Let \begin{align} L&=2^{3 / 2} \pi^{4} \frac{1}{4} \sum_{n, m, k=1}^{\infty} n^{2} m a_{n} a_{m} b_{k}\left(\delta_{m, n+k}+\delta_{n, m+k}-\delta_{k, n+m}\right) \\[5pt] R_{1}&=2^{3 / 2} \pi^{4} \frac{1}{4} \sum_{n, m, k=1}^{\infty} n^{3 / 2} m^{3 / 2} a_{n} a_{m} b_{k}\left(\delta_{m, n+k}+\delta_{n, m+k}+\delta_{k, n+m}\right) \\[5pt] R_{2}&=\frac{1}{2} 2^{3 / 2} \pi^{4} \frac{1}{4} \sum_{n, m, k=1}^{\infty} n^{1 / 2} m^{1 / 2} k^{2} a_{n} a_{m} b_{k}\left(\delta_{m, n+k}+\delta_{n, m+k}-\delta_{k, n+m}\right), \end{align} where the $\delta$ denote the Kronecker delta.
How can we compute $$L-R_1-R_2 \ ?$$
The motivation for this computation comes from an integration by parts formula analyzed on MathOverflow.
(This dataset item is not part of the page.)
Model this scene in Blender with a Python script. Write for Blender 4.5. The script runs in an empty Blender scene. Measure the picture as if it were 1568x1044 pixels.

With the help of the Kronecker delta's we can carry out the summation over $k$, $$L-R_1-R_2=2^{3/2}\pi^4 \frac{1}{4}\sum_{n=1}^\infty\sum_{m=1}^\infty a_na_m\biggl[\bigl(m n^2-(m n)^{3/2}-(m-n)^2 \sqrt{m n}\bigr) b_{|n-m|}$$ $$-\bigl(m n^2+(m n)^{3/2}-(m+n)^2 \sqrt{m n}\bigr) b_{n+m}\biggr].$$ Without further knowledge of the coefficients this cannot be evaluated further.